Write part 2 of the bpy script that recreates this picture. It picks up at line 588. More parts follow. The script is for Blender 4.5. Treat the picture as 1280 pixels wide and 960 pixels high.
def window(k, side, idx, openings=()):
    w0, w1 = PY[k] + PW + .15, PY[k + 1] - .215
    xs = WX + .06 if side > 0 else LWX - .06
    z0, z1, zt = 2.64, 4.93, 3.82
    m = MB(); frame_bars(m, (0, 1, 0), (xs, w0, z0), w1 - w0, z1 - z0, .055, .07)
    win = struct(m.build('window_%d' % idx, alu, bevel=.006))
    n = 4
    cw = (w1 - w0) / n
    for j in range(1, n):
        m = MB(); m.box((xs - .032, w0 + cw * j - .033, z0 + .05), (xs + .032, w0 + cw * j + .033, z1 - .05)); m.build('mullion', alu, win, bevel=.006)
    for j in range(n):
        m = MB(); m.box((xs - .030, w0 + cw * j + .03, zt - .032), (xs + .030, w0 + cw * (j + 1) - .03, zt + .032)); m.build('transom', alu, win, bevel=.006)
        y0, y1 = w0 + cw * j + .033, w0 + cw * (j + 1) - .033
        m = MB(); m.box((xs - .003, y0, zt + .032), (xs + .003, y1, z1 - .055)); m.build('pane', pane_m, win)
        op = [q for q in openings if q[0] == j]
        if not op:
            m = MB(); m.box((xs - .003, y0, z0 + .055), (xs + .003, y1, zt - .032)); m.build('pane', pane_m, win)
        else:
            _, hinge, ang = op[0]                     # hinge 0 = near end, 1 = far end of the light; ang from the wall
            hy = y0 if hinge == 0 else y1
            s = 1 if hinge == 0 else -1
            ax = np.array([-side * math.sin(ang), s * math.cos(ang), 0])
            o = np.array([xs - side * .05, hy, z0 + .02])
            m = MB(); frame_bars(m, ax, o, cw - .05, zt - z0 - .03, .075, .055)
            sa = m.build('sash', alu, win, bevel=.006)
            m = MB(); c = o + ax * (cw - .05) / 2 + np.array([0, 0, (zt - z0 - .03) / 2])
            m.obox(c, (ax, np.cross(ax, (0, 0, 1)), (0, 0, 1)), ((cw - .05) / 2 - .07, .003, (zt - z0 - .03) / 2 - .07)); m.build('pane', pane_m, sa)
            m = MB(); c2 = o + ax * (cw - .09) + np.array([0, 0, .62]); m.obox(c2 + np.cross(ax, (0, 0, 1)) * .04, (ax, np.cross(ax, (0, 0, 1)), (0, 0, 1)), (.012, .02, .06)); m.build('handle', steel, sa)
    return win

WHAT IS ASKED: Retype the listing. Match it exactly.

FULL SOLUTION:
Write part 2 of the bpy script that recreates this picture. It picks up at line 588. More parts follow. The script is for Blender 4.5. Treat the picture as 1280 pixels wide and 960 pixels high.
def window(k, side, idx, openings=()):
    w0, w1 = PY[k] + PW + .15, PY[k + 1] - .215
    xs = WX + .06 if side > 0 else LWX - .06
    z0, z1, zt = 2.64, 4.93, 3.82
    m = MB(); frame_bars(m, (0, 1, 0), (xs, w0, z0), w1 - w0, z1 - z0, .055, .07)
    win = struct(m.build('window_%d' % idx, alu, bevel=.006))
    n = 4
    cw = (w1 - w0) / n
    for j in range(1, n):
        m = MB(); m.box((xs - .032, w0 + cw * j - .033, z0 + .05), (xs + .032, w0 + cw * j + .033, z1 - .05)); m.build('mullion', alu, win, bevel=.006)
    for j in range(n):
        m = MB(); m.box((xs - .030, w0 + cw * j + .03, zt - .032), (xs + .030, w0 + cw * (j + 1) - .03, zt + .032)); m.build('transom', alu, win, bevel=.006)
        y0, y1 = w0 + cw * j + .033, w0 + cw * (j + 1) - .033
        m = MB(); m.box((xs - .003, y0, zt + .032), (xs + .003, y1, z1 - .055)); m.build('pane', pane_m, win)
        op = [q for q in openings if q[0] == j]
        if not op:
            m = MB(); m.box((xs - .003, y0, z0 + .055), (xs + .003, y1, zt - .032)); m.build('pane', pane_m, win)
        else:
            _, hinge, ang = op[0]                     # hinge 0 = near end, 1 = far end of the light; ang from the wall
            hy = y0 if hinge == 0 else y1
            s = 1 if hinge == 0 else -1
            ax = np.array([-side * math.sin(ang), s * math.cos(ang), 0])
            o = np.array([xs - side * .05, hy, z0 + .02])
            m = MB(); frame_bars(m, ax, o, cw - .05, zt - z0 - .03, .075, .055)
            sa = m.build('sash', alu, win, bevel=.006)
            m = MB(); c = o + ax * (cw - .05) / 2 + np.array([0, 0, (zt - z0 - .03) / 2])
            m.obox(c, (ax, np.cross(ax, (0, 0, 1)), (0, 0, 1)), ((cw - .05) / 2 - .07, .003, (zt - z0 - .03) / 2 - .07)); m.build('pane', pane_m, sa)
            m = MB(); c2 = o + ax * (cw - .09) + np.array([0, 0, .62]); m.obox(c2 + np.cross(ax, (0, 0, 1)) * .04, (ax, np.cross(ax, (0, 0, 1)), (0, 0, 1)), (.012, .02, .06)); m.build('handle', steel, sa)
    return win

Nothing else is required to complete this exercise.